__TASK DETAILS__: Quote verbatim the span of lines that begins the listing below and closes with the line containing "fence('slack rope fence".

__GIVEN MATERIAL__:

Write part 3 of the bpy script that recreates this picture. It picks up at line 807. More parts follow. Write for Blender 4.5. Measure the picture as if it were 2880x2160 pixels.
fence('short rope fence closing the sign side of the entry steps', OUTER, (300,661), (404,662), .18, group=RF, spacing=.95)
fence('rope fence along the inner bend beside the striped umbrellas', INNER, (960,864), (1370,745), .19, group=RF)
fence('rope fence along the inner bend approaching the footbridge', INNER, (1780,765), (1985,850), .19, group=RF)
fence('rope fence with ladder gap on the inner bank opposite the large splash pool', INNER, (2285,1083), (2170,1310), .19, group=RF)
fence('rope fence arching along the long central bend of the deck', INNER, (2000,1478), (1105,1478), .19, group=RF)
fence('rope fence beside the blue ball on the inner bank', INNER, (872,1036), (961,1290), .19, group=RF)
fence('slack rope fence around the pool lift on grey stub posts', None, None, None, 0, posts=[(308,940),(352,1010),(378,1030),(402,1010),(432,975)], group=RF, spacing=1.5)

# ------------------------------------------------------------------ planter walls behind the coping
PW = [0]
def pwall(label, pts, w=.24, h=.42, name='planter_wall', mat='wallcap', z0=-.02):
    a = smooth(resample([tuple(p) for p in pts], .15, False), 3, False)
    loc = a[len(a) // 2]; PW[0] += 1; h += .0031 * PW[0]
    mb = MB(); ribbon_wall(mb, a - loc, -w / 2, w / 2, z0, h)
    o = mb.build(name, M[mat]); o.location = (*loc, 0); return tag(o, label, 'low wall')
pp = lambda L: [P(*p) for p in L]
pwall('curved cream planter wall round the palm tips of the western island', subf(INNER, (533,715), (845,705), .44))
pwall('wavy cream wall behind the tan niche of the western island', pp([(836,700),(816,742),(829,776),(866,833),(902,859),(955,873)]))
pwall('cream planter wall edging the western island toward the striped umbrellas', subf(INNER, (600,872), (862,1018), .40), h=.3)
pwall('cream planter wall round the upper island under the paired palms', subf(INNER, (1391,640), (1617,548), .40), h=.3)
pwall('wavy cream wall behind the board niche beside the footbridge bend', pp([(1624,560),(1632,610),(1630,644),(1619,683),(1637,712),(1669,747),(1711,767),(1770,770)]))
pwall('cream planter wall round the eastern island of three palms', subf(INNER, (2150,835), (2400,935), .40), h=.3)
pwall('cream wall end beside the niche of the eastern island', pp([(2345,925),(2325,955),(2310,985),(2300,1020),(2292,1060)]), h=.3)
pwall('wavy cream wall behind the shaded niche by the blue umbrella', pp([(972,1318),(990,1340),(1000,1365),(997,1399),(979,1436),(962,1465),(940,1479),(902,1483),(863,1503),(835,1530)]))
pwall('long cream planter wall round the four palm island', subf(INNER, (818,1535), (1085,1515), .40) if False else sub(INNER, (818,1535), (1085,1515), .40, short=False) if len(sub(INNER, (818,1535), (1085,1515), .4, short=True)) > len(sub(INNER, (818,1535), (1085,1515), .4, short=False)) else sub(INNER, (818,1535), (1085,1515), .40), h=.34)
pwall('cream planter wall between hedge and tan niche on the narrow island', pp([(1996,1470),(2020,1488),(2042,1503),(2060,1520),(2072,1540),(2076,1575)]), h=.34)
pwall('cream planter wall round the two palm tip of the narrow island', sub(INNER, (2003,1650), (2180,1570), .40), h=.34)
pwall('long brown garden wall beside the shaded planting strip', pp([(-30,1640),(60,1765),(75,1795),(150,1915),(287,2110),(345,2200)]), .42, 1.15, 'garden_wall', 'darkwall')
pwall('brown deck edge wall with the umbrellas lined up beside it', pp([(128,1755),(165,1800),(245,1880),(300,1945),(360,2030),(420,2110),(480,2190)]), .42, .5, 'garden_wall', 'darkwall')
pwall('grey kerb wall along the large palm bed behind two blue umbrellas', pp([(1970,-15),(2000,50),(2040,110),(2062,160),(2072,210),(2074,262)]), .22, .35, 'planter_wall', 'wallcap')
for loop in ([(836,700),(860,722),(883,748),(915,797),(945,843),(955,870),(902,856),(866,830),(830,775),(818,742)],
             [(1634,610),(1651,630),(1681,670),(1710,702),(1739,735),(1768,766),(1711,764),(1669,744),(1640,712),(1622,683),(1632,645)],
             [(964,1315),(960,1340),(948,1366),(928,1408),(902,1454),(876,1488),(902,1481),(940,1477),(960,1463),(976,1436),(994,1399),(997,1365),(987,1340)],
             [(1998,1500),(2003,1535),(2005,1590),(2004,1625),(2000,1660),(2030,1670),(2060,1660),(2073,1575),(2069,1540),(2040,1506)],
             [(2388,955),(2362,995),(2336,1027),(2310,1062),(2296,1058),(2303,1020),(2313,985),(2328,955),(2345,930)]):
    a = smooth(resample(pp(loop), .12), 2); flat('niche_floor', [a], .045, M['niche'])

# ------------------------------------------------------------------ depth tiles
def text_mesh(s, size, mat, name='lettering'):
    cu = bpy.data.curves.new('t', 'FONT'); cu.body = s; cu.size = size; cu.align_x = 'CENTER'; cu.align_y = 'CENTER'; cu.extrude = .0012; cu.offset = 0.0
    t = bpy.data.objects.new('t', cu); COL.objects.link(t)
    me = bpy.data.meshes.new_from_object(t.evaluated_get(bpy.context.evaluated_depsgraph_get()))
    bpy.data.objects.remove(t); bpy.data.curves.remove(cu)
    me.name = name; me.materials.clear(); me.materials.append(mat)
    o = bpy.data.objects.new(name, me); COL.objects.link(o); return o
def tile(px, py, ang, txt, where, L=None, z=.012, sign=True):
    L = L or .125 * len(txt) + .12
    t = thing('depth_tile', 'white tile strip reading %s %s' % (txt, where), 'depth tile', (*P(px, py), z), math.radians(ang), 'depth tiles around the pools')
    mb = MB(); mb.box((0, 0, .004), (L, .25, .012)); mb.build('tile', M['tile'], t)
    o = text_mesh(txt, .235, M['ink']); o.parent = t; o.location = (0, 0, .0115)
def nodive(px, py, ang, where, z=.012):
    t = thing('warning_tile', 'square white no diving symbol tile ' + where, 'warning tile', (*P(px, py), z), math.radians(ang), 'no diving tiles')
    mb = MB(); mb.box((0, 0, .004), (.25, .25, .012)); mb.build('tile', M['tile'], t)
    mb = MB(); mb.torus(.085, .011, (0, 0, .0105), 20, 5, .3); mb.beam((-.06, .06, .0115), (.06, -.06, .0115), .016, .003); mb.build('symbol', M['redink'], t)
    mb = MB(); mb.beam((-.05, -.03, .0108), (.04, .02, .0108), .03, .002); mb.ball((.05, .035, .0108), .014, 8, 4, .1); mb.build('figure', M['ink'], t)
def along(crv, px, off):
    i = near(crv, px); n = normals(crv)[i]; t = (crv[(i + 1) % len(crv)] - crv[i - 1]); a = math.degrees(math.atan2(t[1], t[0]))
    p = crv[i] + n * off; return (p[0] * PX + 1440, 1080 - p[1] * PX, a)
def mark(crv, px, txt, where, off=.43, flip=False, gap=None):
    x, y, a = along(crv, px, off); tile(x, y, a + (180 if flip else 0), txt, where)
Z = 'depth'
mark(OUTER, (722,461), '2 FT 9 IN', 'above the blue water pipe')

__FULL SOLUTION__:
Write part 3 of the bpy script that recreates this picture. It picks up at line 807. More parts follow. Write for Blender 4.5. Measure the picture as if it were 2880x2160 pixels.
fence('short rope fence closing the sign side of the entry steps', OUTER, (300,661), (404,662), .18, group=RF, spacing=.95)
fence('rope fence along the inner bend beside the striped umbrellas', INNER, (960,864), (1370,745), .19, group=RF)
fence('rope fence along the inner bend approaching the footbridge', INNER, (1780,765), (1985,850), .19, group=RF)
fence('rope fence with ladder gap on the inner bank opposite the large splash pool', INNER, (2285,1083), (2170,1310), .19, group=RF)
fence('rope fence arching along the long central bend of the deck', INNER, (2000,1478), (1105,1478), .19, group=RF)
fence('rope fence beside the blue ball on the inner bank', INNER, (872,1036), (961,1290), .19, group=RF)
fence('slack rope fence around the pool lift on grey stub posts', None, None, None, 0, posts=[(308,940),(352,1010),(378,1030),(402,1010),(432,975)], group=RF, spacing=1.5)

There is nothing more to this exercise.